The agency intends to spend N454.81 billion with the additional sum budgeted for recurrent expenditure, which covers personnel costs (N2.44 billion), and other recurrent costs (N2.36 billion).

The “other recurrent costs” include general travel and transport (N580 million), utilities (N15 million), materials and supplies (N110 million), general maintenance services (N210.75 million), other services (N34 million), fuel and lubricants (N60 million), financial charges (N40 million), miscellaneous (N576 million), and supplementary overhead (N736.51 million).

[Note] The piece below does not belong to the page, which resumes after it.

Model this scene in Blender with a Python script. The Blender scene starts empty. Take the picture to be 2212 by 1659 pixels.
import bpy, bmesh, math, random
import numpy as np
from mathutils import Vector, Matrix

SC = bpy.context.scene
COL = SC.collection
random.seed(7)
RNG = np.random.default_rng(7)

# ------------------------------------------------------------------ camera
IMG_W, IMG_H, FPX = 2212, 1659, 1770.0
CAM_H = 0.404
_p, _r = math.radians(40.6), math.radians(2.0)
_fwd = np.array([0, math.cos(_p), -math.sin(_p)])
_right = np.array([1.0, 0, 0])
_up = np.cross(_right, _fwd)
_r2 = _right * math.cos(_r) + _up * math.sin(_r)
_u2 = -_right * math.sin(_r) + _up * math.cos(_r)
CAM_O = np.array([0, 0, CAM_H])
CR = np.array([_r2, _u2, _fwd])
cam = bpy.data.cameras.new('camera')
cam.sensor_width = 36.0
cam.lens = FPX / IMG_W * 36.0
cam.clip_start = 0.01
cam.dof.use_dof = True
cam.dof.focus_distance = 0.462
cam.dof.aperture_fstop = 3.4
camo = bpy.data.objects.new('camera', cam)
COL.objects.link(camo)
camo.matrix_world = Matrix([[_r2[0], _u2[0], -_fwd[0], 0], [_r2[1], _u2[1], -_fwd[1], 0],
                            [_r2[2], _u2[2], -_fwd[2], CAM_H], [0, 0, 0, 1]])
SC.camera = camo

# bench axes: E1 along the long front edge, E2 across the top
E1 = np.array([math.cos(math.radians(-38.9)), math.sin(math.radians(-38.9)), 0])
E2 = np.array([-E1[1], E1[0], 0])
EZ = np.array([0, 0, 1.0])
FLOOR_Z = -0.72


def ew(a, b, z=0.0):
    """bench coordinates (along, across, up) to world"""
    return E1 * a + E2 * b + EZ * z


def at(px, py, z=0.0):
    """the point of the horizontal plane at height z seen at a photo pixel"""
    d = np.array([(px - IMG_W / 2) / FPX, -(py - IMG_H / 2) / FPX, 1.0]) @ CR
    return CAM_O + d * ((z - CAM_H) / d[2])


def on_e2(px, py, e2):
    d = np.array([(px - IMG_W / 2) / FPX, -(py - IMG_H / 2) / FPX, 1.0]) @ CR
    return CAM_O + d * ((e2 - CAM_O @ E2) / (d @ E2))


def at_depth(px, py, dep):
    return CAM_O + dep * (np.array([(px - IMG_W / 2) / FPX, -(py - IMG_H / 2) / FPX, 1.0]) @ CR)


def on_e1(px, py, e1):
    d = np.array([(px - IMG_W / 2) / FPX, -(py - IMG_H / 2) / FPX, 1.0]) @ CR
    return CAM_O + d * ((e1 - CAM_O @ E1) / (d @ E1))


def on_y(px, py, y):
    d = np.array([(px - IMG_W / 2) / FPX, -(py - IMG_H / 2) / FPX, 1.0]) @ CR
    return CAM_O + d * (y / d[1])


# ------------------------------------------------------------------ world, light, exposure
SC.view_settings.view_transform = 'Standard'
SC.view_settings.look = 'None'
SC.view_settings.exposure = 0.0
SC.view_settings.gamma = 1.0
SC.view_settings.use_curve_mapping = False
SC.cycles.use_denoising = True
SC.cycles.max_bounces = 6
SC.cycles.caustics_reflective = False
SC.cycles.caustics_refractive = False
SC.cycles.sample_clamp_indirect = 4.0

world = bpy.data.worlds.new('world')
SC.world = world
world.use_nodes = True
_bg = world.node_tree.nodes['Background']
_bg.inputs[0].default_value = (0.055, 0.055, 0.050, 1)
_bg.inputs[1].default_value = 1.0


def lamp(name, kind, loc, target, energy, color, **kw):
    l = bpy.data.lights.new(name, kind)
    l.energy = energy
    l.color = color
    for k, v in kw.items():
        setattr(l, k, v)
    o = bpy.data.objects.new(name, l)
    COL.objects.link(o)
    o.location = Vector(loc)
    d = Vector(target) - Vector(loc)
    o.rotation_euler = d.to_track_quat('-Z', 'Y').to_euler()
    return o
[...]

Most of the firm’s spending would be on power intervention funds in the 7ear. As of May 2022, the Federal Government’s intervention fund to electricity distribution companies totalled  N2.9 trillion.

According to The PUNCH, the N2.9tn is the total funding extended to the sector since privatisation in 2013.

The Federal Government has consistently intervened in the power sector. In 2017, the Federal Executive Council approved N701 billion as Power Assurance Guarantee for NBET for two years to pay the generation firms.

In 2019, the government announced that the power sector was going to get another intervention of N600 billion. In 2019, the Market Operator, Transmission Company of Nigeria, Edmond Eje, stated that: “At this stage I’ll tell you that it is for the market. If the money is injected into the Gencos, it is for the market; if it is injected into the Discos, it is for the market. It is generally for the shortfall in the payment of monthly invoices”.

Despite these intervention funds, the power sector has been besieged with many grid collapses. As last October, the House of Representatives stated that it was set to probe all financial interventions by the Federal Government in the power sector in the past 10 years.

It said the investigation would cover over $1.25 billion injected into the sector by the government since the 2013 privitisation till date.

While moving a motion, House of Representatives member, Hon. Ademorin Kuye (APC, Somolu, Lagos) said: “The Nigeria Electricity Regulatory Commission performance as an industry regulator is questioned for its ability to move the industry forward and eliminate illiquidity.

“The Nigeria Electricity Supply Industry faces threat due to the poor performance and transparency of DISCOs and the NERC’s inability to sanction erring stakeholders”.

In its New Year statement, the Lagos Chamber of Commerce and Industry noted that bringing private sector investment into the transmission segment of the power sector would help improve the sector.

It said: “The government needs to consider bringing private sector investment into the transmission segment of the power sector. This would ensure adequate technical and financial capacity for a well-functioning sector to power economic growth”.